João Pina and an idea of respect…

I came into this video when it was already 30 minutes in. I recognized the photographer but didn’t know about the series and for a couple of minutes I thought he was joking and this was some kind of absurd take on ethical photojournalism. After five minutes I realized it was for real. I went back to listen to the entire monologue and found myself a little bit sick. It’s not like what he does is awful, ugly, grotesque or inhuman, but regarding ethics and respect, there are certainly things to be discussed. The biggest problem lies in his discourse… really problematic. And to be honest, this happens most of the time: how could artworks survive 1 hour monologues with zero contradictory? Another thing that happens most of the time is that after hearing an author talk about his/her work a thought comes into my mind: why don’t they just keep quiet and let the images “do their thing”? Why do people try to explain art???

There are no english subtitles for the monologue so I’ll make this short and focus on a brief episode and the questions it arises. Leading up to that moment, Pina had made clear that he doesn’t believe his work can attest for some sort of major truth, but he does look for some rawness in the process of capturing images. He also points to the fact that he likes to consider the boundaries of photography and its ethical framing. Let me just add, before advancing into the situation per se, that he also made clear that in dramatic situations he often drops his camera and decides not to photograph or, instead, he shifts the lens to his colleagues and to the way they go about their jobs. I’ll insist, in his defense, that he uses the word “disgusting” to qualify the attitude some of his colleagues have when confronted with tragic situations. So what constitutes a tragedy? What would make one not photograph? In this monologue, at about minute 34, he clearly states that one needs to have boundaries and that it’s easy to disrespect people with the excuse that a certain image is going to tell the truth. I find this to be a very important thought!

Pina is a photojournalist and although some of his work is closer to a documentary approach, he often works on assignment. On this particular photograph (below), in Rio de Janeiro, Brazil, Pina was accompanying the transformations Brazil was witnessing in order to host the 2016 Olympic Games. His approach was to focus on the lack of basic living conditions and lack of security for the Rio people. On the occasion of observing this woman (a 7th months pregnant woman who had been executed), he tells us how he did something he frequently does: he went for the most frontal approach to the scenario. At about minute 38, Pina accounts that he had little time to do the picture (the firemen were about to take the body), so he did three frames, “frontal and grotesque”, in his words. He also states (and I’m sorry to keep referring to his words, but I want to be as objective as possible) that being a photojournalist and witnessing violent events, he can’t but photograph. The next step is taken in the editing room, where he thinks about what is and is not publishable.

© João Pina, from the project Gangland, 2016.

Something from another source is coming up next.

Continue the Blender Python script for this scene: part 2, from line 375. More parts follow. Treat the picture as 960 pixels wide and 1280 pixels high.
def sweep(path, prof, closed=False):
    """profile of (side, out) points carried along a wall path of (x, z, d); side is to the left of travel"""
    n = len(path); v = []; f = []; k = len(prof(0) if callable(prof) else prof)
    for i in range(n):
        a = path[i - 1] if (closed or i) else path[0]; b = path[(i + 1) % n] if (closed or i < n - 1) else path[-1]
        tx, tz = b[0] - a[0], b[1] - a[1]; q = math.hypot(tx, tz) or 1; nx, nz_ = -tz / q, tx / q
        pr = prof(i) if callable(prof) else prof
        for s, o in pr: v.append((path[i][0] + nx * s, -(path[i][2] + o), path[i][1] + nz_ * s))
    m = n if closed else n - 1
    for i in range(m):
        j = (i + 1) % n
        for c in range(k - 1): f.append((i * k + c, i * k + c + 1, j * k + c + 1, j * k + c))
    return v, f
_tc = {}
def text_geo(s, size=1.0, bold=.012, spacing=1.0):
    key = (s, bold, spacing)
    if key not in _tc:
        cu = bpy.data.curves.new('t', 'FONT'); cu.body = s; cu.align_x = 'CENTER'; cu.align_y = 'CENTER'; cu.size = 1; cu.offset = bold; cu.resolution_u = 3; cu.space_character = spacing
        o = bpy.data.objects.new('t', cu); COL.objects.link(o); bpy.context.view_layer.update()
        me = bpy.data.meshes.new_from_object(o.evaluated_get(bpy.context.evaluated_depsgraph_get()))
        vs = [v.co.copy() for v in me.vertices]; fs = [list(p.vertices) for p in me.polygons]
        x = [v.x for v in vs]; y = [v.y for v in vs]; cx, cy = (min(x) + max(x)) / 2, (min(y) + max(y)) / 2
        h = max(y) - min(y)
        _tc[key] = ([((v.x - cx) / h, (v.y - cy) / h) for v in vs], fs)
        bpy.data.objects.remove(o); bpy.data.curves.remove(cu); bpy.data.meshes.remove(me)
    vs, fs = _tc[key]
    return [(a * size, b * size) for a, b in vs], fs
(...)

He then goes on to speak about how rarely this image was published and how he kept sending the photograph, in the context of the project Gangland, and it kept being rejected because of being “too brutal”. I confess it makes me sick (again) to listen to the way he describes the conversation with a certain editor of a portuguese magazine regarding the publication of this image: apparently he challenged the editor of the magazine to publish the photograph – “You don’t have the courage” – to which the editor replied – “Why wouldn’t I?” That moment, when the author and the editor are playing their teenager roles, is when the life of that woman is mostly disrespected. Her human dimension just disappears, and she becomes just another center spot in a black and white photograph. Finally, his argument for deciding to publish this image is that the “woman deserves”, that image deserves to be published in order to illustrate the absurd of that situation… the monologue itself ends with this frame and Pina telling it might be the most important photograph he ever shot. He never once mentions the woman’s name. Does he even know it?

As I think he, as so many other authors, end up using the victims in their photographs, I am aware I’m also using Pina here, as an example. My problem is not particularly with his discourse or his work, but with the photojournalistic method. Is it really contributing to a more enlightened society? Are these images of atrocity really telling a story that we need to see illustrated in such a way? What is the ethical frame for this sort of personal work? Photojournalists travel the world in order to help tell the truth, capture images with informative content. Those images have a context. I see no problem in them revising that work and edit it into bigger projects, books, exhibitions, but should an image like this, of this dead woman, be treated the same? Does the respect for the victim survive the repetition? Is this individual not transformed into a mere sign once she appears framed into a wall, framed into a slideshow, framed inside magazine pages?